____ SOURCE MATERIAL

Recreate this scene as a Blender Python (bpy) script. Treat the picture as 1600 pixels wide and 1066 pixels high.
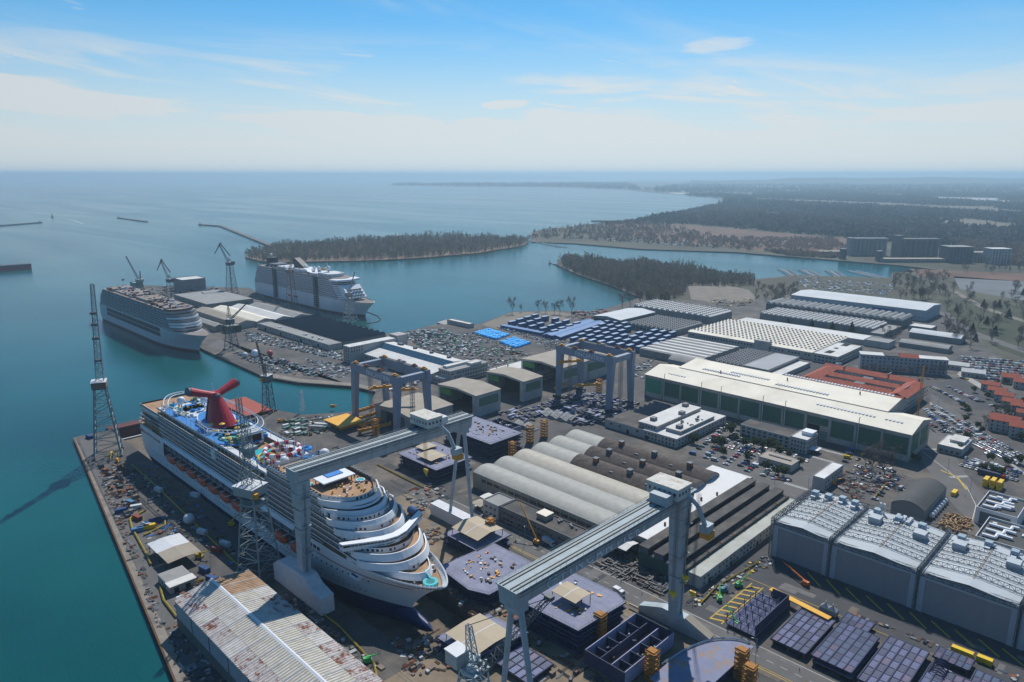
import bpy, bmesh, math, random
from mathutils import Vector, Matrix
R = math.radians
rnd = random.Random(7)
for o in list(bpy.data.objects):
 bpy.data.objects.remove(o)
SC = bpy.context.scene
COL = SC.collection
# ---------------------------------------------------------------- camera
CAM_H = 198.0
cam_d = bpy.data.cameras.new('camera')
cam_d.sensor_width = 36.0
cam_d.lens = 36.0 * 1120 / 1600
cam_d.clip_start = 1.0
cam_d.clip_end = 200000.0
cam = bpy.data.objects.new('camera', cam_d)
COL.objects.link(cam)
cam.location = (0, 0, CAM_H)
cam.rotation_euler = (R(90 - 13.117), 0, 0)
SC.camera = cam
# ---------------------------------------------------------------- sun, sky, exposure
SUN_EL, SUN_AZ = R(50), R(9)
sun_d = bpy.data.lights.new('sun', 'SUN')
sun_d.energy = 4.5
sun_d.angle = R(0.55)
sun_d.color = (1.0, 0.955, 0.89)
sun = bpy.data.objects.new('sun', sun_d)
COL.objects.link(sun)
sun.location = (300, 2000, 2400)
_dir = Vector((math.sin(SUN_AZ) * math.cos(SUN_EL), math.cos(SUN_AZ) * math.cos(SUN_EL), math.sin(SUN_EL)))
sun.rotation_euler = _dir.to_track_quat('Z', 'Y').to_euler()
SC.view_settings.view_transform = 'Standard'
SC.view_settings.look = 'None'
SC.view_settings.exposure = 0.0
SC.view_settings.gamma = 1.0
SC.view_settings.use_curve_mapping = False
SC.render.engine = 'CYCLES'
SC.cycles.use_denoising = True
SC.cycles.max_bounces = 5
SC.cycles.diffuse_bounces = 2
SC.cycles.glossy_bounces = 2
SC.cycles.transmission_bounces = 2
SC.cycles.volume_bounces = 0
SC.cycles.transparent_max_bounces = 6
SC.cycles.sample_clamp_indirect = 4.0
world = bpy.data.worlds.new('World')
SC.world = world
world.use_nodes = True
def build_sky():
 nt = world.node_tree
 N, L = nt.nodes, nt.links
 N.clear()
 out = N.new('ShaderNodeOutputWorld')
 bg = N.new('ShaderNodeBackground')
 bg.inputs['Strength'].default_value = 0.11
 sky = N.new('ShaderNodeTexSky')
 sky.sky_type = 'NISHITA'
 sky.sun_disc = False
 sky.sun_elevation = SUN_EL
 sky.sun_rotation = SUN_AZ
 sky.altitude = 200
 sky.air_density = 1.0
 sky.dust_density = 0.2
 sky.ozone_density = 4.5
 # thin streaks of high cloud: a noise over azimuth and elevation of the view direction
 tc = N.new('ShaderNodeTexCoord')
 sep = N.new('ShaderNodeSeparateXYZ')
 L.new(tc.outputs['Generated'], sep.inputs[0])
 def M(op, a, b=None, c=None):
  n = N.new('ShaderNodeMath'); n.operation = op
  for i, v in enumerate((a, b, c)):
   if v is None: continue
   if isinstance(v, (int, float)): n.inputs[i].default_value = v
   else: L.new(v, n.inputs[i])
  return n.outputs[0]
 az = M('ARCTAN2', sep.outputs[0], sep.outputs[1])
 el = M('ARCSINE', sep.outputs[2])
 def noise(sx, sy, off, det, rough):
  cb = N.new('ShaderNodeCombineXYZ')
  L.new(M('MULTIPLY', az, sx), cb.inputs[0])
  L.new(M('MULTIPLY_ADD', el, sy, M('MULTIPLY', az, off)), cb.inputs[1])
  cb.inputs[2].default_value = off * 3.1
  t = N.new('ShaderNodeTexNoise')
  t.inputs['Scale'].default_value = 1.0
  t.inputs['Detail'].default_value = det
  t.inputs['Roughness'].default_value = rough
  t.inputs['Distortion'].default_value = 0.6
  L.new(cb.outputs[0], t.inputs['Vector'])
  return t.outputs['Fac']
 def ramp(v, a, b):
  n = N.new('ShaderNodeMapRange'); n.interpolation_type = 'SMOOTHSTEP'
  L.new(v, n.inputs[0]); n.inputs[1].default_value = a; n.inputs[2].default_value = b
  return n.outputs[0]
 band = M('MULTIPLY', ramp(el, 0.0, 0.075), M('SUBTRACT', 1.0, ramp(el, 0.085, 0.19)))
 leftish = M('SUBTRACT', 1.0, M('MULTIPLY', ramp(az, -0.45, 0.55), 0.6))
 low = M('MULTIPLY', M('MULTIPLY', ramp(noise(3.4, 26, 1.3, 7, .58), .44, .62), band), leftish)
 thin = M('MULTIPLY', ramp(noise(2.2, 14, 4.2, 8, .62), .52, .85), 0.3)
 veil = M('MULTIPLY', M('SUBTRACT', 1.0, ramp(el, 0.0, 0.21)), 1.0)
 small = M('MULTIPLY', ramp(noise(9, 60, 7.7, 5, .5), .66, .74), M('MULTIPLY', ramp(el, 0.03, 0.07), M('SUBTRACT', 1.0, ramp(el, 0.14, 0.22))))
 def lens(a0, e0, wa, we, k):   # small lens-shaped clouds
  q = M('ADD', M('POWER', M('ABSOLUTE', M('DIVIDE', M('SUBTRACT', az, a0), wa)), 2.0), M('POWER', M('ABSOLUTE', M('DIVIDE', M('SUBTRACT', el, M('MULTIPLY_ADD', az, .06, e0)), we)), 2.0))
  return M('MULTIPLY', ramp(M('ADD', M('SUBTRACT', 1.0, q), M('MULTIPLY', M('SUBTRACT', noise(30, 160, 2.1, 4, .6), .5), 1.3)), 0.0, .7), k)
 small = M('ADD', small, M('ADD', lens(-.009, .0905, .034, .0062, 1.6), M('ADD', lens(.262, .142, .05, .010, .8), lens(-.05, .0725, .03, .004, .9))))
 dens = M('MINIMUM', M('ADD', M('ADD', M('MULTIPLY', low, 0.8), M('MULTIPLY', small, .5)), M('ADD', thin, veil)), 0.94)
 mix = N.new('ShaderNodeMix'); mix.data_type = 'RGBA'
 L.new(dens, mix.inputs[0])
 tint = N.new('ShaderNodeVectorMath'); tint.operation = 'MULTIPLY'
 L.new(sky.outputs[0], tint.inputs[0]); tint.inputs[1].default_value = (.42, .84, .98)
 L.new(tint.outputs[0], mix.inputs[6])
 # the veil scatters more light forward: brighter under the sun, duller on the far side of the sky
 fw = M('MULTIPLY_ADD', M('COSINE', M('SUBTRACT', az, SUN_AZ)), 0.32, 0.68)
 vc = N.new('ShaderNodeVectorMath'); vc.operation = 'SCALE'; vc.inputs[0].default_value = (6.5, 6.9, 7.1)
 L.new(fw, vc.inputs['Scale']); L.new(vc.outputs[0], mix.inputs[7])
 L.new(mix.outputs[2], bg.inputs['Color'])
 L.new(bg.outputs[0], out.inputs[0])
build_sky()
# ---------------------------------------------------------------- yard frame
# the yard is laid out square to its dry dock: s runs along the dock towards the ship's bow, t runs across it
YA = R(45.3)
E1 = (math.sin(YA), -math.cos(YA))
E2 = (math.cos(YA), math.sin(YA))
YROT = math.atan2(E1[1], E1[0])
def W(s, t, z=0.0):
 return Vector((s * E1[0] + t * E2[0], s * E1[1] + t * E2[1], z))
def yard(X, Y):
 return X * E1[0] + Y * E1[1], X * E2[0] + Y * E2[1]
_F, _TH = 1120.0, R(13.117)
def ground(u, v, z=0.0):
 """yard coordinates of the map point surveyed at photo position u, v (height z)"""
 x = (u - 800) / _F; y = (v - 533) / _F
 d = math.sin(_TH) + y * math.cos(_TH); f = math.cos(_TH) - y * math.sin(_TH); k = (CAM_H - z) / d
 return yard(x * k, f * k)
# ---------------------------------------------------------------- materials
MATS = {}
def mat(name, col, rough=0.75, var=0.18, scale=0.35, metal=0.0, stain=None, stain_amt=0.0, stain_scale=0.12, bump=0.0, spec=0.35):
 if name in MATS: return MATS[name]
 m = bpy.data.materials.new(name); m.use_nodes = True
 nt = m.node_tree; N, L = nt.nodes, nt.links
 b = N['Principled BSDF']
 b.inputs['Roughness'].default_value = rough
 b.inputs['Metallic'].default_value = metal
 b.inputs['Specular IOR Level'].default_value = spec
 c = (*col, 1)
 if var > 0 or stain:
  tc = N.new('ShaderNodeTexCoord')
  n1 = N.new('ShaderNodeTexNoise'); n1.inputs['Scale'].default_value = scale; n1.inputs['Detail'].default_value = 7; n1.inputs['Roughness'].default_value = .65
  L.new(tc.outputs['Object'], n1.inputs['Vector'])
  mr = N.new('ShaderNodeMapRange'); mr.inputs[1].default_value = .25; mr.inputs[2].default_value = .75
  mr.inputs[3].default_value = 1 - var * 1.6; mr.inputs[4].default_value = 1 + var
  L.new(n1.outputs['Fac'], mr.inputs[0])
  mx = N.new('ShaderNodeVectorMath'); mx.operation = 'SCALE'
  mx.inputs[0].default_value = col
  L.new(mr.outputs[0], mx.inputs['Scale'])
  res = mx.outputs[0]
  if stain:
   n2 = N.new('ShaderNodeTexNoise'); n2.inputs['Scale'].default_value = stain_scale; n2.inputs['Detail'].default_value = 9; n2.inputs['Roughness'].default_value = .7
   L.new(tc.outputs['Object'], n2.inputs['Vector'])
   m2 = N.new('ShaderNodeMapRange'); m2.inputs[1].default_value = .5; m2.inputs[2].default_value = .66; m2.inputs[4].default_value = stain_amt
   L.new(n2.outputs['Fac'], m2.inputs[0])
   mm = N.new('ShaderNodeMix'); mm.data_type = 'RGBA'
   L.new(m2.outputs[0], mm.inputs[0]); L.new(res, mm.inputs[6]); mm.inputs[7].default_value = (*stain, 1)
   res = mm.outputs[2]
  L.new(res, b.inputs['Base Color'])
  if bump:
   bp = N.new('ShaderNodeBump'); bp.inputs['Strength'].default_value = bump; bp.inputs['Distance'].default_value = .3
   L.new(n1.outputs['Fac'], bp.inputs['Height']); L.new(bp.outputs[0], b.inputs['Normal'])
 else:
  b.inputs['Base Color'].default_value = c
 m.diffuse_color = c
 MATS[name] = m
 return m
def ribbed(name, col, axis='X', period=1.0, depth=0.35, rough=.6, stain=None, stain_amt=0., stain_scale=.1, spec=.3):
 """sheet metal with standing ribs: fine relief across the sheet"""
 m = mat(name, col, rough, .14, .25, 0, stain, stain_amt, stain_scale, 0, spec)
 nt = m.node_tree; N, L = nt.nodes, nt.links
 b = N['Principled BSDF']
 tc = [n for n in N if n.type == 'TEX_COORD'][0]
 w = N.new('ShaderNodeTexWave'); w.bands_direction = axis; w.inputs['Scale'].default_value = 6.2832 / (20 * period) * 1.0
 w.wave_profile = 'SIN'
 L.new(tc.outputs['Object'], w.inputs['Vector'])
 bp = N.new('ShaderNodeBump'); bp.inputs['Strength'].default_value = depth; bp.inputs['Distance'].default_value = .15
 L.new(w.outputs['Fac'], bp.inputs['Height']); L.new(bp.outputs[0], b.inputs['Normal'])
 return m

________
____ SOURCE MATERIAL

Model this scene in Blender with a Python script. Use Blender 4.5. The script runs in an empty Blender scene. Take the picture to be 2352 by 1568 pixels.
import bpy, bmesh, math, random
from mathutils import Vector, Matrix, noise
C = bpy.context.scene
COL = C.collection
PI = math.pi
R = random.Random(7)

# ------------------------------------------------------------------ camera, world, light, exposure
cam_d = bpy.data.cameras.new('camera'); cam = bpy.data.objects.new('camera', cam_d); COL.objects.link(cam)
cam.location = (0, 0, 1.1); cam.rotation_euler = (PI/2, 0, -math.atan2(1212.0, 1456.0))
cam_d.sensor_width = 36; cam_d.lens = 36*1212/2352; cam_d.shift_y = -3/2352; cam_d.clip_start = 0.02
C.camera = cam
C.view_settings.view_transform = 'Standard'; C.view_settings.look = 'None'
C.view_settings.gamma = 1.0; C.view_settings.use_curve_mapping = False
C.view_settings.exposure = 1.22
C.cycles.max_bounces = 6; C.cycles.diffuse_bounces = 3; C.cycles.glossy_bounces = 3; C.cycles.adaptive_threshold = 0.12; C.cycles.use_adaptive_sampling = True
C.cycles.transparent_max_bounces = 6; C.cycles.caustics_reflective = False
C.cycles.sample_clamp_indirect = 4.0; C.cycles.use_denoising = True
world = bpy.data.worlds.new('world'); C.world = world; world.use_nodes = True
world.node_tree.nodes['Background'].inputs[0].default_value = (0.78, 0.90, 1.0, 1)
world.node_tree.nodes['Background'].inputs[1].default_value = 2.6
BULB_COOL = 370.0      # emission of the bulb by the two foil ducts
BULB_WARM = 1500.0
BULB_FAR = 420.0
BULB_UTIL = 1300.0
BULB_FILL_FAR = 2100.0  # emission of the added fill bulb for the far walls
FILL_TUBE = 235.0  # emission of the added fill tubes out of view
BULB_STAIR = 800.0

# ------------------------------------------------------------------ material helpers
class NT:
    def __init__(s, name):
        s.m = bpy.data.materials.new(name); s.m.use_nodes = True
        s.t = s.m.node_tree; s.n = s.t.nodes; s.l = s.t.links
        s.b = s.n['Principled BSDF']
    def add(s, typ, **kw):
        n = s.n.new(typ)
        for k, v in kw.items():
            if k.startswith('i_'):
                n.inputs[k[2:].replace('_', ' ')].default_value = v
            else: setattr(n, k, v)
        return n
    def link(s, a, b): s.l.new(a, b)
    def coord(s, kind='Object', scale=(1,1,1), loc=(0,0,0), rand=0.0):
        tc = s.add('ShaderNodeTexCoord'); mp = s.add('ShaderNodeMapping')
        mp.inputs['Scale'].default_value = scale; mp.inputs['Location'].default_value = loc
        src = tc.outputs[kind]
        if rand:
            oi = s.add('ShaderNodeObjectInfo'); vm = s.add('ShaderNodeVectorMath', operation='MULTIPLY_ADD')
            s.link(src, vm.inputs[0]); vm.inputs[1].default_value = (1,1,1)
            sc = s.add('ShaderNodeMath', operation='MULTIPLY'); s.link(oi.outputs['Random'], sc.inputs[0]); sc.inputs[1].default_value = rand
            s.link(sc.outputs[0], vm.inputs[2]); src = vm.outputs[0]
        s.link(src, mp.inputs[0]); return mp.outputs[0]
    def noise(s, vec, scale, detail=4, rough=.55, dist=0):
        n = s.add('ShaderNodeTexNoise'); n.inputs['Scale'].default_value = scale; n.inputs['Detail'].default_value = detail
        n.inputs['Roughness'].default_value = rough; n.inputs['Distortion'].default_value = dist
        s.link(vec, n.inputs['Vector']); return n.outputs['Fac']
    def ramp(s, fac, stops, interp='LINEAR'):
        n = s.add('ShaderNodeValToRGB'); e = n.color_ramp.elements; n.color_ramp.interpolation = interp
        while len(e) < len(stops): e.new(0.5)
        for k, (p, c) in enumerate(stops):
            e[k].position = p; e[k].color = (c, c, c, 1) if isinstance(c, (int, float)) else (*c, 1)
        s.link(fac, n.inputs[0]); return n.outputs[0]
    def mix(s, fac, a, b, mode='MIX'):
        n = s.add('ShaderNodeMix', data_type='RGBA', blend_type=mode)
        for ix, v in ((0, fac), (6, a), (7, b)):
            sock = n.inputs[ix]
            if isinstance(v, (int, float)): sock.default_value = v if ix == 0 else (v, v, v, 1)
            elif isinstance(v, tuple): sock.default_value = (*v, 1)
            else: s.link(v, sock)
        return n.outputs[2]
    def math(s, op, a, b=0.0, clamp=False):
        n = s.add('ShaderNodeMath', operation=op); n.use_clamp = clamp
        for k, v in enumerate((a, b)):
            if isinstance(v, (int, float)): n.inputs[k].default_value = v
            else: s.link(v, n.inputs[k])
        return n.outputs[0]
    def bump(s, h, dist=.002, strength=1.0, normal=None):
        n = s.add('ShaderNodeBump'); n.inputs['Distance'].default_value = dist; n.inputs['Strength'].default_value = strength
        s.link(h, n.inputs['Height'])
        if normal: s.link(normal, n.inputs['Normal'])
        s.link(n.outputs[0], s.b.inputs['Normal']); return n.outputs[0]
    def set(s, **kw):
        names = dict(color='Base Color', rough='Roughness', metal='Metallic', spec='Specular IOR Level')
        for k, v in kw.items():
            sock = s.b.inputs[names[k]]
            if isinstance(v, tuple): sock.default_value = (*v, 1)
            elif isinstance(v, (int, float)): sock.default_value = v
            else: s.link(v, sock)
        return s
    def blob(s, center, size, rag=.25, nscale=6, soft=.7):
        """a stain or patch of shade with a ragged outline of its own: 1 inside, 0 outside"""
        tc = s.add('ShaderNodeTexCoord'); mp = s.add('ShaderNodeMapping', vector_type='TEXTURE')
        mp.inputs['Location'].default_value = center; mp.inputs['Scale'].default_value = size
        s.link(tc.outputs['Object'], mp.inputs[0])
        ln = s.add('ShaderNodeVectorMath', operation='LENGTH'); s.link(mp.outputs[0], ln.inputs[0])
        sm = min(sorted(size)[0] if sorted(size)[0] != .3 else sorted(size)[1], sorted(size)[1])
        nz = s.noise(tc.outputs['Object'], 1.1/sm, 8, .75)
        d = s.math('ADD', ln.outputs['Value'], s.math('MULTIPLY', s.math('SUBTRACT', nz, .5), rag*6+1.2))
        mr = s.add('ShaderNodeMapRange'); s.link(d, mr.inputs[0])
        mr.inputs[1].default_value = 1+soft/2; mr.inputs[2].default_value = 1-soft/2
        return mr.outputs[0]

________

EXERCISE DETAILS:
Using the entries above, give again exactly the lines from the line holding "Model this scene" through the line holding "BULB_STAIR = 800.0". Include both end lines and nothing else.

CORRECT RESULT:
Model this scene in Blender with a Python script. Use Blender 4.5. The script runs in an empty Blender scene. Take the picture to be 2352 by 1568 pixels.
import bpy, bmesh, math, random
from mathutils import Vector, Matrix, noise
C = bpy.context.scene
COL = C.collection
PI = math.pi
R = random.Random(7)

# ------------------------------------------------------------------ camera, world, light, exposure
cam_d = bpy.data.cameras.new('camera'); cam = bpy.data.objects.new('camera', cam_d); COL.objects.link(cam)
cam.location = (0, 0, 1.1); cam.rotation_euler = (PI/2, 0, -math.atan2(1212.0, 1456.0))
cam_d.sensor_width = 36; cam_d.lens = 36*1212/2352; cam_d.shift_y = -3/2352; cam_d.clip_start = 0.02
C.camera = cam
C.view_settings.view_transform = 'Standard'; C.view_settings.look = 'None'
C.view_settings.gamma = 1.0; C.view_settings.use_curve_mapping = False
C.view_settings.exposure = 1.22
C.cycles.max_bounces = 6; C.cycles.diffuse_bounces = 3; C.cycles.glossy_bounces = 3; C.cycles.adaptive_threshold = 0.12; C.cycles.use_adaptive_sampling = True
C.cycles.transparent_max_bounces = 6; C.cycles.caustics_reflective = False
C.cycles.sample_clamp_indirect = 4.0; C.cycles.use_denoising = True
world = bpy.data.worlds.new('world'); C.world = world; world.use_nodes = True
world.node_tree.nodes['Background'].inputs[0].default_value = (0.78, 0.90, 1.0, 1)
world.node_tree.nodes['Background'].inputs[1].default_value = 2.6
BULB_COOL = 370.0      # emission of the bulb by the two foil ducts
BULB_WARM = 1500.0
BULB_FAR = 420.0
BULB_UTIL = 1300.0
BULB_FILL_FAR = 2100.0  # emission of the added fill bulb for the far walls
FILL_TUBE = 235.0  # emission of the added fill tubes out of view
BULB_STAIR = 800.0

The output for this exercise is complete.